Great response from Dom ...might suggest you also post the question in General figure perhaps

Which bust is it ?

Look forward to the patterning

Nap
 
How do people feel about home made transfers for such effects (at least to get the basic groundwork in place)... or do 'we' see that as 'cheating'? (our aircraft and AFV modellers don't)

Neil

BTW: about 40 years back I did a 1/35 or something WW1 German Albatross (plane not bird) in hexagon lozenge pattern... I don't think my eyesight has recovered yet :confused:
 
Very difficult undertaking indeed. There are so many things to get right. Choice of colour and size of the pattern and how many times you want it to repeat are crucial decisions. You have to get this right early or it will never look quite right.

Dom is spot on again. Practice the pattern before committing yourself. That way you'll learn what your strengths and weaknesses are and if the thing is doable in the first place.

I would recommend first couple of goes on primed up plastic sheet. That way you get the feel of the pattern and how it makes your brushes behave. I say this as paper will be different.

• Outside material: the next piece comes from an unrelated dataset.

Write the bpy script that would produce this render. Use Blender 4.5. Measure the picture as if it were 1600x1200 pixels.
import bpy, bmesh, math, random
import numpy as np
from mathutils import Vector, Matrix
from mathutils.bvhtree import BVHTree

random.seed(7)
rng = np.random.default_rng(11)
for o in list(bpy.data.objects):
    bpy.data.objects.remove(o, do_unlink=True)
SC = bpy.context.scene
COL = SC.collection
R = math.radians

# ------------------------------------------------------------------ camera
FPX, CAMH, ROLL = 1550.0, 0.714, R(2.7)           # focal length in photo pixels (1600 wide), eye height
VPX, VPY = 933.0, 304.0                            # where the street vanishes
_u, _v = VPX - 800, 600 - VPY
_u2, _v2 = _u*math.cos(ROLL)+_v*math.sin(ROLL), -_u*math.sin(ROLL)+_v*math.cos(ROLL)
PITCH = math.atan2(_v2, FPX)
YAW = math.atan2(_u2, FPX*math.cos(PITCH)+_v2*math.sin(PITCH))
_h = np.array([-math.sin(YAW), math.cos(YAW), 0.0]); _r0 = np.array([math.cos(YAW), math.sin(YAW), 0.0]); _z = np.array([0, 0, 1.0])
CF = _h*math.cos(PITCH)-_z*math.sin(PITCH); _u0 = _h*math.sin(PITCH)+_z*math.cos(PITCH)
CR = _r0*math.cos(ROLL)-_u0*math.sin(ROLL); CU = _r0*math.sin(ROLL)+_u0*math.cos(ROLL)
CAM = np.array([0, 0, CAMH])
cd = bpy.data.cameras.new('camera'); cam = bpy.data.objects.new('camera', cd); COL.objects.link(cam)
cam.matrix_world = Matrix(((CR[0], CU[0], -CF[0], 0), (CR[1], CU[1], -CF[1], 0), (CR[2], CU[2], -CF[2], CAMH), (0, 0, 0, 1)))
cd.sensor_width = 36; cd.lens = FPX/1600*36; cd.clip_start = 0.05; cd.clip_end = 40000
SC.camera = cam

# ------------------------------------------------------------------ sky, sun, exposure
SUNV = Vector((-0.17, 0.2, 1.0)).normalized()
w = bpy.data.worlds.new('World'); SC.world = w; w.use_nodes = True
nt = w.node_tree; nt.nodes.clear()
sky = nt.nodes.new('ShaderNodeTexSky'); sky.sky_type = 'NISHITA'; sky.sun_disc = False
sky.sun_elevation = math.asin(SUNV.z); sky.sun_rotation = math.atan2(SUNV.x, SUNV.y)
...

Then if you reckon you have the hang of it, practice again on an old piece of rubbish dead figure you have languishing in a cupboard (we all have them). That way you get to see how your brushes and paint behaves on a '3D' contoured surface - which will be different again.

If you've seen my mediocre efforts in the past, you'll notice I'm not one for doing repeating patterns. Another difficulty is making things uniform, at at least appear uniform.

Good luck, I know it is a long answer, but what you propose isn't easy. I hope I haven't put you off.